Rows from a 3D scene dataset
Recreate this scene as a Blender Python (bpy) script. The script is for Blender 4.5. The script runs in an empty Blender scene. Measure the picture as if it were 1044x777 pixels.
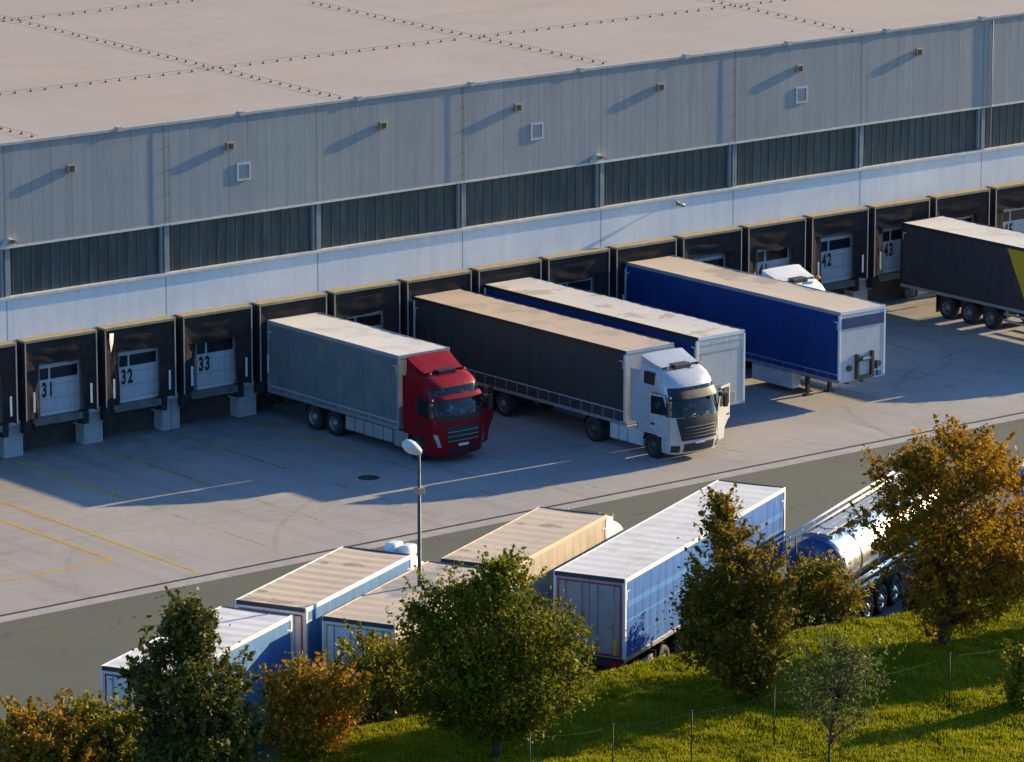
import bpy, bmesh, math, random
import numpy as np
from mathutils import Matrix, Vector, noise as mnoise

R = math.radians
random.seed(7)
rng = np.random.default_rng(11)
scene = bpy.context.scene
COL = scene.collection

# ------------------------------------------------------------------ helpers
class MB:
    """collects faces with material slots, builds ONE mesh object"""
    def __init__(self, M=None):
        self.v = []; self.f = []; self.m = []; self.s = []; self.M = M or Matrix.Identity(4)
    def add(self, vs, fs, mat=0, smooth=False):
        o = len(self.v)
        for p in vs: self.v.append(tuple(self.M @ Vector(p)))
        for f in fs:
            self.f.append([i + o for i in f]); self.m.append(mat); self.s.append(smooth)
    def box(self, x0, x1, y0, y1, z0, z1, mat=0, c=0.0):
        if x0 > x1: x0, x1 = x1, x0
        if y0 > y1: y0, y1 = y1, y0
        if z0 > z1: z0, z1 = z1, z0
        if c <= 0:
            vs = [(x0,y0,z0),(x1,y0,z0),(x1,y1,z0),(x0,y1,z0),(x0,y0,z1),(x1,y0,z1),(x1,y1,z1),(x0,y1,z1)]
            self.add(vs, [(3,2,1,0),(4,5,6,7),(0,1,5,4),(1,2,6,5),(2,3,7,6),(3,0,4,7)], mat)
        else:
            bm = bmesh.new()
            bmesh.ops.create_cube(bm, size=1.0)
            for q in bm.verts:
                q.co = Vector((x0+(q.co.x+.5)*(x1-x0), y0+(q.co.y+.5)*(y1-y0), z0+(q.co.z+.5)*(z1-z0)))
            bmesh.ops.bevel(bm, geom=bm.edges[:], offset=c, segments=2, affect='EDGES', profile=.6)
            bm.verts.index_update()
            self.add([q.co.copy() for q in bm.verts], [[q.index for q in f.verts] for f in bm.faces], mat)
            bm.free()
    def cyl(self, p0, p1, r0, r1=None, n=12, mat=0, caps=True, smooth=True):
        r1 = r0 if r1 is None else r1
        p0 = Vector(p0); p1 = Vector(p1); d = (p1-p0).normalized()
        a = d.orthogonal().normalized(); b = d.cross(a)
        vs = []
        for p, r in ((p0, r0), (p1, r1)):
            for i in range(n):
                t = 2*math.pi*i/n
                vs.append(p + a*(r*math.cos(t)) + b*(r*math.sin(t)))
        self.add(vs, [(i,(i+1)%n,n+(i+1)%n,n+i) for i in range(n)], mat, smooth)
        if caps:
            self.add(vs[:n], [list(range(n))[::-1]], mat); self.add(vs[n:], [list(range(n))], mat)
    def tube(self, pts, rs, n=6, mat=0):
        pts = [Vector(p) for p in pts]
        if not hasattr(rs, '__len__'): rs = [rs]*len(pts)
        vs = []; fs = []
        ref = None
        for k, p in enumerate(pts):
            d = (pts[min(k+1, len(pts)-1)] - pts[max(k-1, 0)])
            d = d.normalized() if d.length > 1e-9 else Vector((0,0,1))
            if ref is None: ref = d.orthogonal().normalized()
            a = (ref - d*ref.dot(d)); a = a.normalized() if a.length > 1e-6 else d.orthogonal().normalized()
            ref = a; b = d.cross(a)
            for i in range(n):
                t = 2*math.pi*i/n
                vs.append(p + a*(rs[k]*math.cos(t)) + b*(rs[k]*math.sin(t)))
        for k in range(len(pts)-1):
            for i in range(n):
                fs.append((k*n+i, k*n+(i+1)%n, (k+1)*n+(i+1)%n, (k+1)*n+i))
        fs.append(list(range(n))[::-1]); fs.append([(len(pts)-1)*n+i for i in range(n)])
        self.add(vs, fs, mat, True)
    def grid(self, fn, nu, nv, mat=0, smooth=True):
        vs = [fn(i/nu, j/nv) for j in range(nv+1) for i in range(nu+1)]
        fs = [(j*(nu+1)+i, j*(nu+1)+i+1, (j+1)*(nu+1)+i+1, (j+1)*(nu+1)+i) for j in range(nv) for i in range(nu)]
        self.add(vs, fs, mat, smooth)
    def prism(self, poly, ax, a, b, mat=0):
        """poly in the two other axes, extruded along axis ax from a to b"""
        def P(p, t):
            return (t, p[0], p[1]) if ax == 'x' else (p[0], t, p[1]) if ax == 'y' else (p[0], p[1], t)
        n = len(poly)
        vs = [P(p, a) for p in poly] + [P(p, b) for p in poly]
        self.add(vs, [list(range(n))[::-1], [n+i for i in range(n)]] + [(i,(i+1)%n,n+(i+1)%n,n+i) for i in range(n)], mat)
    def lathe(self, prof, c, axis, n=20, mat=0):
        """prof: list of (r, t) along axis through c"""
        c = Vector(c); d = Vector(axis).normalized(); a = d.orthogonal().normalized(); b = d.cross(a)
        vs = []; fs = []
        for r, t in prof:
            for i in range(n):
                q = 2*math.pi*i/n
                vs.append(c + d*t + a*(r*math.cos(q)) + b*(r*math.sin(q)))
        for k in range(len(prof)-1):
            for i in range(n):
                fs.append((k*n+i, k*n+(i+1)%n, (k+1)*n+(i+1)%n, (k+1)*n+i))
        self.add(vs, fs, mat, True)
    def build(self, name, mats, parent=None, fixn=True):
        me = bpy.data.meshes.new(name)
        me.from_pydata(self.v, [], self.f)
        if not isinstance(mats, (list, tuple)): mats = [mats]
        for m in mats: me.materials.append(m)
        me.polygons.foreach_set('material_index', self.m)
        me.polygons.foreach_set('use_smooth', self.s)
        me.update()
        if fixn:
            bm = bmesh.new(); bm.from_mesh(me)
            bmesh.ops.remove_doubles(bm, verts=bm.verts[:], dist=1e-5)
            bmesh.ops.recalc_face_normals(bm, faces=bm.faces[:]); bm.to_mesh(me); bm.free()
        o = bpy.data.objects.new(name, me); COL.objects.link(o)
        if parent is not None: o.parent = parent
        return o

def tag(o, label=None, cat=None, group=None, kind=None):
    if label: o['label'] = label
    if cat: o['category'] = cat
    if group: o['group'] = group
    if kind: o['kind'] = kind
    return o
def empty(name, loc, rz=0, label=None, cat=None, group=None):
    o = bpy.data.objects.new(name, None); COL.objects.link(o)
    o.location = loc; o.rotation_euler = (0, 0, rz); o.empty_display_size = .3
    return tag(o, label, cat, group)
def copy_tree(o, parent=None):
    c = o.copy(); COL.objects.link(c)
    if parent is not None: c.parent = parent
    for ch in list(o.children): copy_tree(ch, c)
    return c
def lin(r, g, b):
    f = lambda c: (c/255/12.92) if c/255 <= .04045 else ((c/255+.055)/1.055)**2.4
    return (f(r), f(g), f(b))

# ------------------------------------------------------------------ materials
class NT:
    def __init__(self, name):
        self.mat = bpy.data.materials.new(name); self.mat.use_nodes = True
        self.t = self.mat.node_tree; self.n = self.t.nodes; self.l = self.t.links
        self.bsdf = self.n['Principled BSDF']; self.out = self.n['Material Output']
        self._co = None
    def node(self, typ, **k):
        x = self.n.new(typ)
        for a, b in k.items():
            if hasattr(x, a): setattr(x, a, b)
        return x
    def put(self, s, v):
        if isinstance(v, bpy.types.NodeSocket): self.l.new(v, s)
        elif isinstance(v, (tuple, list)) and len(v) == 3 and s.type == 'RGBA': s.default_value = (*v, 1)
        else: s.default_value = v
    @property
    def co(self):
        if self._co is None: self._co = self.node('ShaderNodeTexCoord').outputs['Object']
        return self._co
    def geo(self): return self.node('ShaderNodeNewGeometry')
    def xyz(self):
        s = self.node('ShaderNodeSeparateXYZ'); self.l.new(self.co, s.inputs[0]); return s.outputs
    def scaled(self, sx, sy, sz):
        m = self.node('ShaderNodeMapping'); self.l.new(self.co, m.inputs[0]); m.inputs['Scale'].default_value = (sx, sy, sz)
        return m.outputs[0]
    def noise(self, scale=1, detail=4, rough=.55, vec=None, out=0):
        x = self.node('ShaderNodeTexNoise'); x.inputs['Scale'].default_value = scale; x.inputs['Detail'].default_value = detail
        x.inputs['Roughness'].default_value = rough; self.l.new(vec or self.co, x.inputs['Vector']); return x.outputs[out]
    def math(self, op, a, b=0.0, c=0.0, clamp=False):
        x = self.node('ShaderNodeMath', operation=op); x.use_clamp = clamp
        for i, v in enumerate((a, b, c)): self.put(x.inputs[i], v)
        return x.outputs[0]
    def ramp(self, f, a, b, to0=0.0, to1=1.0):
        x = self.node('ShaderNodeMapRange'); self.put(x.inputs[0], f); x.inputs[1].default_value = a; x.inputs[2].default_value = b
        x.inputs[3].default_value = to0; x.inputs[4].default_value = to1; return x.outputs[0]
    def mix(self, f, a, b, typ='MIX'):
        x = self.node('ShaderNodeMix', data_type='RGBA', blend_type=typ)
        self.put(x.inputs[0], f); self.put(x.inputs[6], a); self.put(x.inputs[7], b); return x.outputs[2]
    def band(self, c, centre, half):
        return self.math('LESS_THAN', self.math('ABSOLUTE', self.math('SUBTRACT', c, centre)), half)
    def lines(self, c, period, half, off=0.0):
        w = self.math('PINGPONG', self.math('ADD', c, off), period/2)
        return self.math('LESS_THAN', w, half)
    def cell(self, c, period, off=0.0):
        k = self.math('FLOOR', self.math('DIVIDE', self.math('ADD', c, off), period))
        w = self.node('ShaderNodeTexWhiteNoise', noise_dimensions='1D'); self.l.new(k, w.inputs['W']); return w.outputs['Value']
    def bump(self, h, strength=.3, dist=.02):
        x = self.node('ShaderNodeBump'); x.inputs['Strength'].default_value = strength; x.inputs['Distance'].default_value = dist
        self.l.new(h, x.inputs['Height']); self.l.new(x.outputs[0], self.bsdf.inputs['Normal'])
    def done(self, color, rough=.6, metal=0.0, spec=None):
        self.put(self.bsdf.inputs['Base Color'], color); self.put(self.bsdf.inputs['Roughness'], rough)
        self.put(self.bsdf.inputs['Metallic'], metal)
        if spec is not None: self.bsdf.inputs['Specular IOR Level'].default_value = spec
        return self.mat

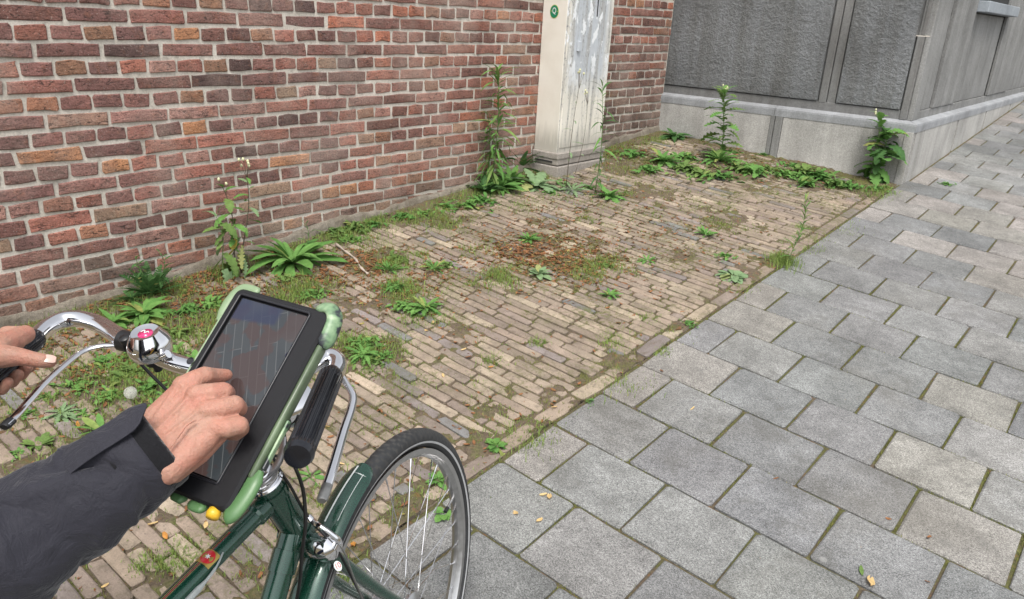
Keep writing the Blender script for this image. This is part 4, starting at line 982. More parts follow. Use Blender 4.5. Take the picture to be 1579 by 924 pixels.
# fork
NR = wheel_basis(YAW, LEAN)[2]; hubp = WC
for sg in (1, -1):
    e = hubp+NR*sg*.052; t0 = KC+NR*sg*.026+Vector((0, 0, -.004)); midp = t0.lerp(e, .55)-Vector((math.cos(YAW), math.sin(YAW), 0))*.012
    m = MB(); pts = bez([t0+NR*sg*-.006+ax*.010, t0-ax*.02+NR*sg*.006, midp+NR*sg*.004, t0.lerp(e, .85)-Vector((math.cos(YAW), math.sin(YAW), 0))*.006, e], 6)
    n_ = len(pts); m.tube(pts, [.0125-.0050*i/(n_-1) for i in range(n_)], 16); auto_smooth(m.build('fork_blade', M['green_paint'], bike))
    m = MB(); m.lathe([(0, 0), (.011, 0), (.011, .004), (.008, .008), (.004, .009), (0, .013)], axm(e+NR*sg*.004, NR*sg), 12); m.build('axle_nut', M['chrome'], bike)
m = MB(); m.tube([KC-NR*.036-ax*.004, KC+NR*.036-ax*.004], .0165, 18); m.tube([KC-ax*.02, KC+ax*.016], .021, 20); auto_smooth(m.build('fork_crown', M['green_paint'], bike))
# chrome brake body on the crown
bc = PD(500, 842, 1.115); m = MB(); m.lathe([(0, -.026), (.014, -.025), (.0205, -.014), (.0215, .009), (.0175, .020), (.008, .025), (0, .025)], axm(bc, NR*.8+Vector((0, 0, .25))+Vector((.1, -.2, 0))), 14); br = m.build('brake_caliper', M['chrome'], bike); auto_smooth(br)
m = MB(); m.tube(bez([PD(478, 800, 1.11), PD(490, 810, 1.10), PD(508, 822, 1.10), PD(520, 832, 1.105), PD(524, 845, 1.11)], 5), .0042, 8); auto_smooth(m.build('brake_arm', M['chrome'], br))
for a, b_ in (((521, 838), (517, 846)), ((474, 797), (480, 803))): m = MB(); m.tube([PD(*a, 1.10), PD(*b_, 1.10)], .0058, 10); auto_smooth(m.build('brake_nut', M['chrome'], br))
# mudguard
def mudguard(W, a0, a1, name='mudguard'):
    R0 = WR+.012; n_ = 60; P_ = []
    prof = [(math.sin(t)*.0275, math.cos(t)*.016-.016) for t in [(-1.25+2.5*k/12) for k in range(13)]]
    for i in range(n_+1):
        t = i/n_; th = math.radians(a0+(a1-a0)*t); w_ = 1 if t > .05 else .55+.45*math.sqrt(t/.05)
        row_ = [W(R0+z_, th, x_*w_) for x_, z_ in prof]
        P_.append(row_+[W(R0+z_-.0016, th, x_*w_*.94) for x_, z_ in reversed(prof)])
    m = MB(); m.grid(P_, closeu=True); K = len(P_[0]); m.f.append(tuple(range(K-1, -1, -1))); m.mi.append(0); o = m.build(name, M['green_paint'], bike); auto_smooth(o, 50)
    return o, R0
mg, R0 = mudguard(WF, 100, 206)
def mg_line(W, R0, th0, th1, o0, o1, wd, mat, parent, name='stripe', lift=.0006):
    m = MB(); P_ = []
    for i in range(41):
        t = i/40; th = math.radians(th0+(th1-th0)*t); oc = o0+(o1-o0)*t; r_ = []
        for s_ in (-.5, .5):
            x_ = oc+wd*s_; ang = math.asin(max(-1, min(1, x_/.0275))); r_.append(W(R0+math.cos(ang)*.016-.016+lift, th, x_))
        P_.append(r_)
    m.grid(P_); return m.build(name, mat, parent)
mg_line(WF, R0, 101.5, 120, -.004, -.006, .0030, M['stripe'], mg, lift=.0008)
mg_line(WF, R0, 104, 119, .0130, .0130, .0009, M['stripe'], mg); mg_line(WF, R0, 104, 104.35, .001, .0130, .012, M['stripe'], mg)
mudguard(WFR, 20, 200)
for sg in (1, -1):
    for W_, th_ in ((WF, 150), (WF, 195)):
        m = MB(); m.tube([W_(0, 0, sg*.050), W_(WR+.006, math.radians(th_), sg*.027)], .0022, 6); m.build('mudguard_stay', M['steel_dull'], bike)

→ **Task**
Please restate the material above line by line, exactly, beginning at its first line and ending with the line that contains "COL = scene.collection", without any pictures.

→ **The solution**
Recreate this scene as a Blender Python (bpy) script. The script is for Blender 4.5. The script runs in an empty Blender scene. Measure the picture as if it were 1044x777 pixels.
import bpy, bmesh, math, random
import numpy as np
from mathutils import Matrix, Vector, noise as mnoise

R = math.radians
random.seed(7)
rng = np.random.default_rng(11)
scene = bpy.context.scene
COL = scene.collection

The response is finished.